▶ [YOUR INSTRUCTIONS] Which lines come from the start of the records through the line that holds "0.7, var=0.2, scale=200)"? Write them out word for word.
──────── RECORDS FOR THE EXERCISE ────────
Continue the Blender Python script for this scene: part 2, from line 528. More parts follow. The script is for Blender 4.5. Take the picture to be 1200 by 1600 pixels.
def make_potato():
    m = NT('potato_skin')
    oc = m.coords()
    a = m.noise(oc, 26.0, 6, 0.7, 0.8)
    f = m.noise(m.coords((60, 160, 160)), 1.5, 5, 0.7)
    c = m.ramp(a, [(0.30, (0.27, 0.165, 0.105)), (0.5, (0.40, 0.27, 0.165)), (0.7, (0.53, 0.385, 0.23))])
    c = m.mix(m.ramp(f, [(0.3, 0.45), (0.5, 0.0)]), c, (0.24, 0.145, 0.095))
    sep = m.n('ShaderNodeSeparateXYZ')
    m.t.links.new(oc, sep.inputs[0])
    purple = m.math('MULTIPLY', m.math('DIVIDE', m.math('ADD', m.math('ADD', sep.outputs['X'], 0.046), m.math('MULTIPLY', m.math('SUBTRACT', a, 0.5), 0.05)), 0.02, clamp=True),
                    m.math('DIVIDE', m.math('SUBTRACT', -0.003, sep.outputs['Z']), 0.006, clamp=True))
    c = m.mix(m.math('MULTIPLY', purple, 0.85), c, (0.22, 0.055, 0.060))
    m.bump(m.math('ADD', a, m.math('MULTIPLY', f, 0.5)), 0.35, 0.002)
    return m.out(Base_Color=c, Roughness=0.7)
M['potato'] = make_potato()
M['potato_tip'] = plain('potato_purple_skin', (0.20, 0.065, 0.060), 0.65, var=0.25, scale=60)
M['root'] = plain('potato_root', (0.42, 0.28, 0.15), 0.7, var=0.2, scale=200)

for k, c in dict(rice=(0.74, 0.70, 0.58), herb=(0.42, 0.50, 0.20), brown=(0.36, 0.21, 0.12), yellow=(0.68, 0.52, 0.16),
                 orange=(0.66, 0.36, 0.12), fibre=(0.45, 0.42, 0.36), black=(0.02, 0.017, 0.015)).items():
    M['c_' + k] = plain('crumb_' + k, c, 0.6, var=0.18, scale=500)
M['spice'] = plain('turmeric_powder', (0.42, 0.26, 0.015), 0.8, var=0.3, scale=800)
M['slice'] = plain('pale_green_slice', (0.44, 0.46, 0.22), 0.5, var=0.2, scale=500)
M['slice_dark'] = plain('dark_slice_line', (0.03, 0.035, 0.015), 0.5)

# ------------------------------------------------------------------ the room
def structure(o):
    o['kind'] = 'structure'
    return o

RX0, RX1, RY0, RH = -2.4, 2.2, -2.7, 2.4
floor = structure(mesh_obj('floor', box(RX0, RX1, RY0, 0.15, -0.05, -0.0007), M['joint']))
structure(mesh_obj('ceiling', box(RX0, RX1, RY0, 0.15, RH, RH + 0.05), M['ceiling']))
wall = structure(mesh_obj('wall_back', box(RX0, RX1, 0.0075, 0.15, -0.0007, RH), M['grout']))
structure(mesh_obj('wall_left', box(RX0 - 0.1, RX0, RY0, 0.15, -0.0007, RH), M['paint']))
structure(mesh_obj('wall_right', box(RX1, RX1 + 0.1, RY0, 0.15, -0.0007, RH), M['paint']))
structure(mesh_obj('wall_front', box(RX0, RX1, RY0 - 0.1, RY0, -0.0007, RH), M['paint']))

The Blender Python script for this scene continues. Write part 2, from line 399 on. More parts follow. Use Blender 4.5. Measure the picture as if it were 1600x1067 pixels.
────────
▶ [EXPECTED ANSWER]
Continue the Blender Python script for this scene: part 2, from line 528. More parts follow. The script is for Blender 4.5. Take the picture to be 1200 by 1600 pixels.
def make_potato():
    m = NT('potato_skin')
    oc = m.coords()
    a = m.noise(oc, 26.0, 6, 0.7, 0.8)
    f = m.noise(m.coords((60, 160, 160)), 1.5, 5, 0.7)
    c = m.ramp(a, [(0.30, (0.27, 0.165, 0.105)), (0.5, (0.40, 0.27, 0.165)), (0.7, (0.53, 0.385, 0.23))])
    c = m.mix(m.ramp(f, [(0.3, 0.45), (0.5, 0.0)]), c, (0.24, 0.145, 0.095))
    sep = m.n('ShaderNodeSeparateXYZ')
    m.t.links.new(oc, sep.inputs[0])
    purple = m.math('MULTIPLY', m.math('DIVIDE', m.math('ADD', m.math('ADD', sep.outputs['X'], 0.046), m.math('MULTIPLY', m.math('SUBTRACT', a, 0.5), 0.05)), 0.02, clamp=True),
                    m.math('DIVIDE', m.math('SUBTRACT', -0.003, sep.outputs['Z']), 0.006, clamp=True))
    c = m.mix(m.math('MULTIPLY', purple, 0.85), c, (0.22, 0.055, 0.060))
    m.bump(m.math('ADD', a, m.math('MULTIPLY', f, 0.5)), 0.35, 0.002)
    return m.out(Base_Color=c, Roughness=0.7)
M['potato'] = make_potato()
M['potato_tip'] = plain('potato_purple_skin', (0.20, 0.065, 0.060), 0.65, var=0.25, scale=60)
M['root'] = plain('potato_root', (0.42, 0.28, 0.15), 0.7, var=0.2, scale=200)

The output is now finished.